» **Exercise inputs**:
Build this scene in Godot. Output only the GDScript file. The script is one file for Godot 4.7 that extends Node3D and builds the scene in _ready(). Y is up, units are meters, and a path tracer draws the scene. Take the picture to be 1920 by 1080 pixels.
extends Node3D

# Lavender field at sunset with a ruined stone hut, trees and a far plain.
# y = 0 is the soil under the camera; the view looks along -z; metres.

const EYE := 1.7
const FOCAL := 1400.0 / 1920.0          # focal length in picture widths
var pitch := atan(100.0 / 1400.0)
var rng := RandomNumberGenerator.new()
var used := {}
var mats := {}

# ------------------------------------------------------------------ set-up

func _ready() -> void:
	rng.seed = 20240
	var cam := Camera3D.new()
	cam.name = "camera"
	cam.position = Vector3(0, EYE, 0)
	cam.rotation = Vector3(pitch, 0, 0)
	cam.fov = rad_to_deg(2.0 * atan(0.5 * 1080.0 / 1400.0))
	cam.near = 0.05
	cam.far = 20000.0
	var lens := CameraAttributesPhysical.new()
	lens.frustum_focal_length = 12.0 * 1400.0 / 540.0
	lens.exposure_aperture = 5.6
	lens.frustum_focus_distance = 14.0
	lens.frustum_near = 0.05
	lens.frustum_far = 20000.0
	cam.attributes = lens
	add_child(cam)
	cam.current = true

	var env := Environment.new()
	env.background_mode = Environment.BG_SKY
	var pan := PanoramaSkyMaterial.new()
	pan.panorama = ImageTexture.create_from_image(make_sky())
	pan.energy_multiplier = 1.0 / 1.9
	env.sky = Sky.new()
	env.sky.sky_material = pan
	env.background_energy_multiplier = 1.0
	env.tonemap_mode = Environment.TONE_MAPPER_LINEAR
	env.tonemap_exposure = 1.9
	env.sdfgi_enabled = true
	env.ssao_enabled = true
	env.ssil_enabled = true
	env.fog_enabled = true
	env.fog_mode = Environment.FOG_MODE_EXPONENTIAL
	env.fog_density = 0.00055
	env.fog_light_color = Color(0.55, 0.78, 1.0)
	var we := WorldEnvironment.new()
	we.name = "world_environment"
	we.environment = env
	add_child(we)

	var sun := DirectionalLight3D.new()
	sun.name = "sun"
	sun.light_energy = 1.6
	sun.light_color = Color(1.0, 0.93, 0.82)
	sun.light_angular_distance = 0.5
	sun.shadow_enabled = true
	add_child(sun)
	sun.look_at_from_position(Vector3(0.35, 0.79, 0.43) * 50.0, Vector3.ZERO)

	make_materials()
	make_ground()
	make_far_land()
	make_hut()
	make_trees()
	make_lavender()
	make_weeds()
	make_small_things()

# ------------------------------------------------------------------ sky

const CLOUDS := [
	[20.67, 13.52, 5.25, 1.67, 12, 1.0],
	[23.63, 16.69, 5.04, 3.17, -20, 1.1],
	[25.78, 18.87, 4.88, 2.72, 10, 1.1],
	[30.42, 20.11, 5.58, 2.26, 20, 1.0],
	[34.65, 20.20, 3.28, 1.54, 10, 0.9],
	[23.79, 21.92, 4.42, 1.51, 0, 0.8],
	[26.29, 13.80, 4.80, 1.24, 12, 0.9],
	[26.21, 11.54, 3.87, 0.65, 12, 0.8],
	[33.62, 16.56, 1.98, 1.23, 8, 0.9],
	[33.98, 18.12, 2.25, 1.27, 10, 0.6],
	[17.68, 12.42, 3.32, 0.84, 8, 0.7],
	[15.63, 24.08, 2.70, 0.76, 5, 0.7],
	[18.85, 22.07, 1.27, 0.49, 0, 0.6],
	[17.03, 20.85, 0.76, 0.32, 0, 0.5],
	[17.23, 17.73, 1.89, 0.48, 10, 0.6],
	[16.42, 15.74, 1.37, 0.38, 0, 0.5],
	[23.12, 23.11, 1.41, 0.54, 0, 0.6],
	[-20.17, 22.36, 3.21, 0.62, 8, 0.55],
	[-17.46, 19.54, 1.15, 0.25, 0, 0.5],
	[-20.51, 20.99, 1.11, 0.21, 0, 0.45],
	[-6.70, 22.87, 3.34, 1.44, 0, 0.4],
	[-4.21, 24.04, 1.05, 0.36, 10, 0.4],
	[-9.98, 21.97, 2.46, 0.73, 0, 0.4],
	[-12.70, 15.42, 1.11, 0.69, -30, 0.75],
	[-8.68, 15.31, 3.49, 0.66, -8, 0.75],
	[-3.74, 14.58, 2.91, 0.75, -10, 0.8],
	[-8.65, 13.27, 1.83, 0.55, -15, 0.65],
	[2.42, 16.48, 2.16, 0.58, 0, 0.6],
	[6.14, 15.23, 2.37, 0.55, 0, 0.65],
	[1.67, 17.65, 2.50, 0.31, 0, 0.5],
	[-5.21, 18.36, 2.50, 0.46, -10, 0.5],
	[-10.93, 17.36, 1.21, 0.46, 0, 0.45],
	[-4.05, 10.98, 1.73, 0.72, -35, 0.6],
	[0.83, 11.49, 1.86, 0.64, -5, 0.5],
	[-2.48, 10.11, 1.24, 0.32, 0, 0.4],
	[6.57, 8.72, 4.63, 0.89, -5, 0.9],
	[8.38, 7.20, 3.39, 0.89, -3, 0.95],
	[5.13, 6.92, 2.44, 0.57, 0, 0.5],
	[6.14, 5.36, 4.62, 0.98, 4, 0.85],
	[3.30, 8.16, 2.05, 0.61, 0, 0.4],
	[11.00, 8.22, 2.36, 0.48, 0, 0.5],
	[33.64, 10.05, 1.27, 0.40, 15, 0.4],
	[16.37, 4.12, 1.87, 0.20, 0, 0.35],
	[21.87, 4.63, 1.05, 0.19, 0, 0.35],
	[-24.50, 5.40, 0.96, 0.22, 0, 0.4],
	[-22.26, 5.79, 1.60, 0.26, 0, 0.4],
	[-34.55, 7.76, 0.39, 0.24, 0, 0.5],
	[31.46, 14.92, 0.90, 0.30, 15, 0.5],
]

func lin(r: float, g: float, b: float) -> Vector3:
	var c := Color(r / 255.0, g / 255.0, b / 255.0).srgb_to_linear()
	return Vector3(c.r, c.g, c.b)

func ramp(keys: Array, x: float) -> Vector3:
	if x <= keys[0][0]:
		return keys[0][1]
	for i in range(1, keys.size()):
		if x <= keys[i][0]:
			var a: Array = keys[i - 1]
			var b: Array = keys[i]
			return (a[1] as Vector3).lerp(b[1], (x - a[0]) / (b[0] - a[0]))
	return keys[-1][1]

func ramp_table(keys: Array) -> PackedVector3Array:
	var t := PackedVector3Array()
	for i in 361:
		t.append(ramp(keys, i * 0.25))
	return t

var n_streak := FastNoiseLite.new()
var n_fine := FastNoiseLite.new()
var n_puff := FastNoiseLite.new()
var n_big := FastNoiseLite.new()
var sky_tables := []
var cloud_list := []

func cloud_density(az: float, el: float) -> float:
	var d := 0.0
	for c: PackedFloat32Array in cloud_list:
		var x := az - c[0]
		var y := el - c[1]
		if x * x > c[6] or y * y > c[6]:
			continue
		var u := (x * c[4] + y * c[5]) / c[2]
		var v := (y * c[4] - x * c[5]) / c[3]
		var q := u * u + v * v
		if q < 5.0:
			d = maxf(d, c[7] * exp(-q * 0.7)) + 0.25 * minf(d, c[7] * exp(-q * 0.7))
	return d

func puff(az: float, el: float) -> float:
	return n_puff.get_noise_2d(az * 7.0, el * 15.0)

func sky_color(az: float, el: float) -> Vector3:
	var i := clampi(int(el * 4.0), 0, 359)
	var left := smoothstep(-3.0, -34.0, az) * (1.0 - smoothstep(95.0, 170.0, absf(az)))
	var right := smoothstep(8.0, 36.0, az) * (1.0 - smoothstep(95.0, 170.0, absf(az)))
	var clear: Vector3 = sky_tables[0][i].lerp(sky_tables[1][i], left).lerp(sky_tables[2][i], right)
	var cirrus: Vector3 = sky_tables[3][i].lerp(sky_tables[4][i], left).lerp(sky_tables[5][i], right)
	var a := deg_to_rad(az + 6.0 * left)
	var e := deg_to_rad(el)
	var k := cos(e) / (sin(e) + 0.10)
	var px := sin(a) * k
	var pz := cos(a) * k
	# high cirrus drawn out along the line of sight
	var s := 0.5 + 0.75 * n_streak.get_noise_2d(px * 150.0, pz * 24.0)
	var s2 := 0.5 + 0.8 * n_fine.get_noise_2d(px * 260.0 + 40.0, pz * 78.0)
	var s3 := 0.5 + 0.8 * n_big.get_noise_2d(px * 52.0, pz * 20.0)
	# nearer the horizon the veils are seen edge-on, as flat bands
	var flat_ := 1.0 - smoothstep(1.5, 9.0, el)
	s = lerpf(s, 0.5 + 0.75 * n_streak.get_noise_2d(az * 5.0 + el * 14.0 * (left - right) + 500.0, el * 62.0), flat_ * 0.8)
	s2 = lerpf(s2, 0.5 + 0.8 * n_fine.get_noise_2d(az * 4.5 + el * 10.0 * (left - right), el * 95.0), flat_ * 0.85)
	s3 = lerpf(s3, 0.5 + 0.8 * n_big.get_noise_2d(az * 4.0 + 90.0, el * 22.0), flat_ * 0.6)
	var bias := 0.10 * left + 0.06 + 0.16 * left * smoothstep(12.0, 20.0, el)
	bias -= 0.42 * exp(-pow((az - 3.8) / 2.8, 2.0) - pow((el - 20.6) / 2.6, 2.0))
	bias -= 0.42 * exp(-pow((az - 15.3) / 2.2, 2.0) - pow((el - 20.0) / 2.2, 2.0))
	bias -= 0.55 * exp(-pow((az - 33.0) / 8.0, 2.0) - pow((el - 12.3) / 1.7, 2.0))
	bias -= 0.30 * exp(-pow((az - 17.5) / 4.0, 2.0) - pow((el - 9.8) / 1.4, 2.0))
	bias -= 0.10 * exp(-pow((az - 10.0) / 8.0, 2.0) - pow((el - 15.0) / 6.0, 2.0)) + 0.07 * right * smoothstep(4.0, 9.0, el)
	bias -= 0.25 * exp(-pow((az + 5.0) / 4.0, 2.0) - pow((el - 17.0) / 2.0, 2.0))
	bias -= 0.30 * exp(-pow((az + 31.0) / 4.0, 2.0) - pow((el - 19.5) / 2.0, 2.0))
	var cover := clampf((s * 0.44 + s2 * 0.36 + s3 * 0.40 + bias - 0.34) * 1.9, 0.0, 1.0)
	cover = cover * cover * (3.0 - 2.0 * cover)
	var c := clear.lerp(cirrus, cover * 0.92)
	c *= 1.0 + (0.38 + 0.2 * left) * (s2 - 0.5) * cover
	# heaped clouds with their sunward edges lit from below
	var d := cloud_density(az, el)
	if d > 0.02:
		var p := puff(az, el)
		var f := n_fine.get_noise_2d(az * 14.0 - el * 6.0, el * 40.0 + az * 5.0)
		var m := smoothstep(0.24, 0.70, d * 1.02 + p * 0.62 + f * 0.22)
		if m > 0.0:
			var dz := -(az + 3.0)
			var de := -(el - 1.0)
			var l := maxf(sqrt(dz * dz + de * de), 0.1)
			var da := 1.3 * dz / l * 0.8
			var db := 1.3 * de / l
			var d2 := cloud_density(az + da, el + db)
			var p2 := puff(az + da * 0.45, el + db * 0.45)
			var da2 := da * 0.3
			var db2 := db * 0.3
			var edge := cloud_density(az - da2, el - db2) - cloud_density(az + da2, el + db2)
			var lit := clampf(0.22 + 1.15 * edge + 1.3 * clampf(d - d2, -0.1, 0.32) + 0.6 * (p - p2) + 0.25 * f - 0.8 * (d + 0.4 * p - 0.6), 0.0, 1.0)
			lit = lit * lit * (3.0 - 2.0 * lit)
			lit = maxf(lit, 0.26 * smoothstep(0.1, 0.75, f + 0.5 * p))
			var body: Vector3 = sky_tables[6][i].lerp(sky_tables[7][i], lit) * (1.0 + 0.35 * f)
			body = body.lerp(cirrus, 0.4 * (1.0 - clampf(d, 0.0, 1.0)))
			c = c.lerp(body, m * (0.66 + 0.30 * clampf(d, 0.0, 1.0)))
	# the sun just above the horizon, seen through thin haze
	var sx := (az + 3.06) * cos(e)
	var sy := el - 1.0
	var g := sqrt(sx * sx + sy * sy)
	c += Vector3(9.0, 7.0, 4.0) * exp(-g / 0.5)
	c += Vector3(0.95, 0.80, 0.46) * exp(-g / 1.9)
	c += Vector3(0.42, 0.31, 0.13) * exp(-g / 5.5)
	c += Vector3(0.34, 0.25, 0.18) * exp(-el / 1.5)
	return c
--
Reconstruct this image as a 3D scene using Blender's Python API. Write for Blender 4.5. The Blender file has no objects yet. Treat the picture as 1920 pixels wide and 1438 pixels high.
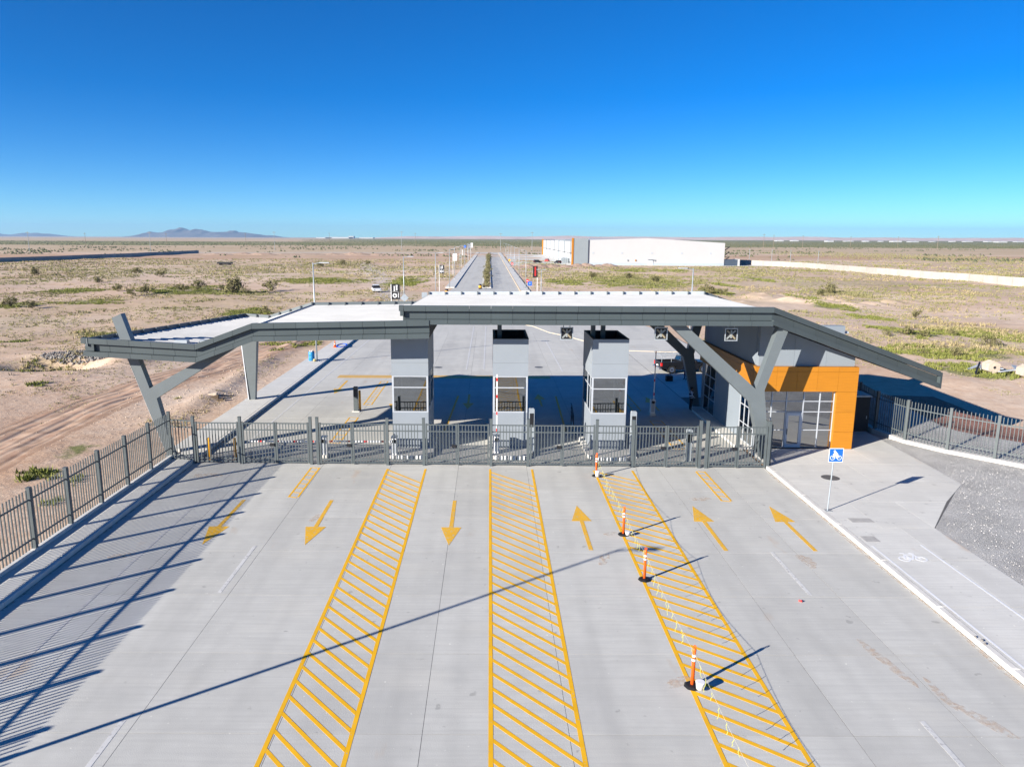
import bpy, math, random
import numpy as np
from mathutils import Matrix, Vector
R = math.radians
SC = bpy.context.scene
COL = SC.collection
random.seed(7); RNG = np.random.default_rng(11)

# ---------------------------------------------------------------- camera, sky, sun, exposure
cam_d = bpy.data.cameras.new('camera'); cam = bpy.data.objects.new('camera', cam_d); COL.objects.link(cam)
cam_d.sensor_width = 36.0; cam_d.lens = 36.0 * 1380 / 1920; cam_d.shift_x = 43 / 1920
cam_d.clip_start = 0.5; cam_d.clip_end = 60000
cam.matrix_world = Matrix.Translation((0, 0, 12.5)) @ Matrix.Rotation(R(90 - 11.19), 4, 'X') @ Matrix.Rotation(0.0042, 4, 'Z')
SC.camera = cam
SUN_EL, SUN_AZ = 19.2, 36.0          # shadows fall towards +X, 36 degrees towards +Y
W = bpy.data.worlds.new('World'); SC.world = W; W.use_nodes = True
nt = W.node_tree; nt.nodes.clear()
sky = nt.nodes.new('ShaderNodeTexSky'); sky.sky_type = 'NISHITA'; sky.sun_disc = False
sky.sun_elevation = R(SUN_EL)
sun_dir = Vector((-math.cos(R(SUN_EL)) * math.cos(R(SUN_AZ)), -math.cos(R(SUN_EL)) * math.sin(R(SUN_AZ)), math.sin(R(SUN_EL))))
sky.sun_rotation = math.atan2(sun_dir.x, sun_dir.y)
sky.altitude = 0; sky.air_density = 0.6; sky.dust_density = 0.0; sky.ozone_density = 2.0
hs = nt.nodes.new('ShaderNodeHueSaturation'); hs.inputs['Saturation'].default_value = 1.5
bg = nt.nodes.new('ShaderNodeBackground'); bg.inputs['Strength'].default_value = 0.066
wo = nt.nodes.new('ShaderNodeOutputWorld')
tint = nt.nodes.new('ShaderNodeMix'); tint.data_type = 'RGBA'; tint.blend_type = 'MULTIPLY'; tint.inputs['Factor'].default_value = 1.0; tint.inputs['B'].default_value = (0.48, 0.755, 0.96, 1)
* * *
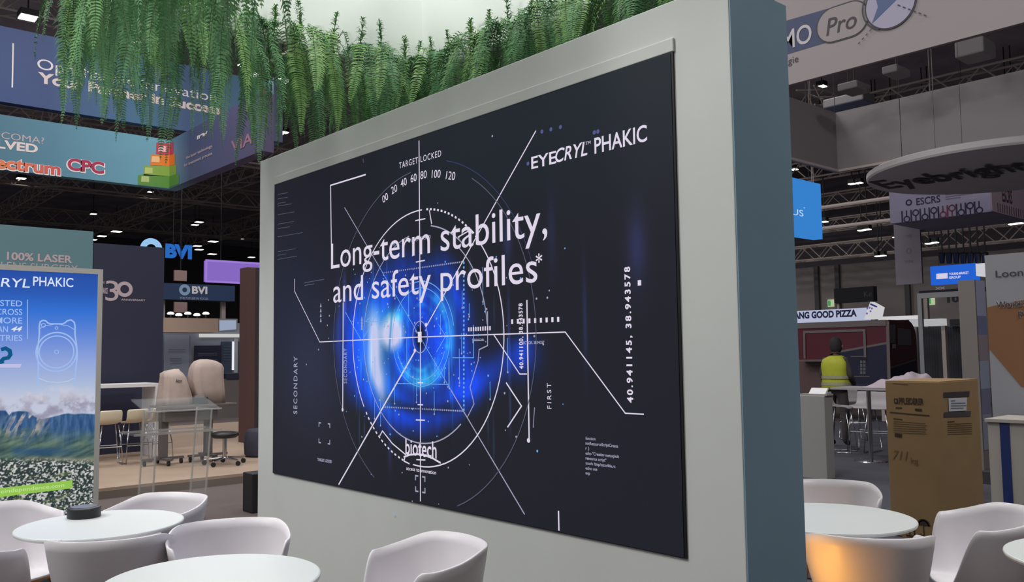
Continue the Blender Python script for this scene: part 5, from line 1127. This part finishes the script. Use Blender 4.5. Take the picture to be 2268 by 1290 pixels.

» **Challenge**:
From the records above, extract the lines from the one holding "Reconstruct this image" through the one holding "random.seed(7); RNG = np.random.default_rng(11)", word for word; omit the pictures.

» **Solved exercise**:
Reconstruct this image as a 3D scene using Blender's Python API. Write for Blender 4.5. The Blender file has no objects yet. Treat the picture as 1920 pixels wide and 1438 pixels high.
import bpy, math, random
import numpy as np
from mathutils import Matrix, Vector
R = math.radians
SC = bpy.context.scene
COL = SC.collection
random.seed(7); RNG = np.random.default_rng(11)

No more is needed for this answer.